桜の花を訪ねて9 遠山道のさくら 1981年

2009-03-28 21:11:00 | 千手堂

 千手堂から遠山へ抜ける旧道の道端に高さ五十センチほどの道標があった。大正八年(1919)十二月に千手堂青年部の建てたものである。一面には「西五丁トンネルアリ大字遠山ヲ経テ小川町下里二至ル」と「東十丁大字菅谷ニ接シ松山小川間ノ県道ニ通ズ」とニ行に書かれ、他の一面には「東約ニ丁ニシテ左方大字平沢志賀ノ間道ヲ経テ七郷八和田村ニ至ル」と「南当大字ヲ経テ大字鎌形玉川村ニ至リ西平越生方面」とある。そして正面には「不知己分則言行多過(己の分を知らざればすなわち言行あやまち多し)」と刻まれてあった。道しるべに自らの身を修める言葉を書き記した当時の青年の心意気に思わず感動を覚えた。今ではこのねずみ色の道標に歩みを止める人は居ないであろう。
 道標の文字を書き写していると近所のおばさんが出てきて「寄ってお茶でも飲んでいきませんか」と言葉をかけてきた。時は正午、しかも暗い空からは雨がぽつんぽつんと降ってきたので遠慮した。田舎の人は親切だと思った。
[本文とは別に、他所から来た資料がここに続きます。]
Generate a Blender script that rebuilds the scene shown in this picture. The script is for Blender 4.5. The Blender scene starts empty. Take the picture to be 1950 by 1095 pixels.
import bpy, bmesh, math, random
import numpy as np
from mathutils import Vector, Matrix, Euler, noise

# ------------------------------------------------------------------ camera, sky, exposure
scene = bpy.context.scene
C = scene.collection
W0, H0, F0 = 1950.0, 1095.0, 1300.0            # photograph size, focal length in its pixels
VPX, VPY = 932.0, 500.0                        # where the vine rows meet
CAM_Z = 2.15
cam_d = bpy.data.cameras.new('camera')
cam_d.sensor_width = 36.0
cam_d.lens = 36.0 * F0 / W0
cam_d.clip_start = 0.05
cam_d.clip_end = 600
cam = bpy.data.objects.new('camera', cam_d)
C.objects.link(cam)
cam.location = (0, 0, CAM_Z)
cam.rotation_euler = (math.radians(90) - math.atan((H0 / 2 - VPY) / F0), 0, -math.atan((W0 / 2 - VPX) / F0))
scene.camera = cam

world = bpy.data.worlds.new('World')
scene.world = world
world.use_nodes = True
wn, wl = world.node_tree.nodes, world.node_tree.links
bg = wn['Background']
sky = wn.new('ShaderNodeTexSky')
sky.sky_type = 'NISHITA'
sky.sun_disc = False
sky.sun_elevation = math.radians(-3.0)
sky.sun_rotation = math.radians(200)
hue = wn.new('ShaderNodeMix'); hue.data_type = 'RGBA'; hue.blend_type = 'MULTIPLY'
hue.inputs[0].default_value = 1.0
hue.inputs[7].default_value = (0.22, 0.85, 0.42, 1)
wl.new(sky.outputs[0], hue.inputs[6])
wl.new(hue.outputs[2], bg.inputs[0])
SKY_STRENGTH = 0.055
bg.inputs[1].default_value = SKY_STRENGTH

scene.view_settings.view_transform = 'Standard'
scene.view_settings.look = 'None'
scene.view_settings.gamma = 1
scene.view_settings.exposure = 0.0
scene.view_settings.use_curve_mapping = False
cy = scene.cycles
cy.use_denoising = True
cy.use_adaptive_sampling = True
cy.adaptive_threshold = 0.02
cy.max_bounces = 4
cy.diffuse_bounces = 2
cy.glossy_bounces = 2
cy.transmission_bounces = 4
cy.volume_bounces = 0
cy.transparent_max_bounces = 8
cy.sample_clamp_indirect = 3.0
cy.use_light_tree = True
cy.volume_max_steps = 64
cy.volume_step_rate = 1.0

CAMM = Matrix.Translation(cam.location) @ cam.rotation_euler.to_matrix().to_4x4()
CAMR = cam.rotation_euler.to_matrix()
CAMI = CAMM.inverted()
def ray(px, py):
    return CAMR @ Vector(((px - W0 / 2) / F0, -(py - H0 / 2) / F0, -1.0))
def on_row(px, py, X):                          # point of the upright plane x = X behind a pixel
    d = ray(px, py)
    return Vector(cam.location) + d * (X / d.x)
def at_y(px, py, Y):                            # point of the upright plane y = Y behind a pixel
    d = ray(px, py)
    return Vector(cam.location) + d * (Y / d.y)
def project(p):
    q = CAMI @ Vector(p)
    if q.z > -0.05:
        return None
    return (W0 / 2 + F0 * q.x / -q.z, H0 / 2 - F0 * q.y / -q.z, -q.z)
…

 千手堂から遠山への道は道標の示すとおりトンネルをくぐる細い道だった。これを平沢から遠山へ通ずる道路として完成したのは昭和四十七年(1972)である。その折、この道の両側にさくらを植えた。道に沿って山ざくらの葉が赤褐色に芽ぶいている。
 遠山は盆地の中にある。盆地を囲む山々に点々とさくらの花の白く咲くのが見える。
 遠山への道がさくらの花でトンネルをつくるのはそんなに先のことではないだろう。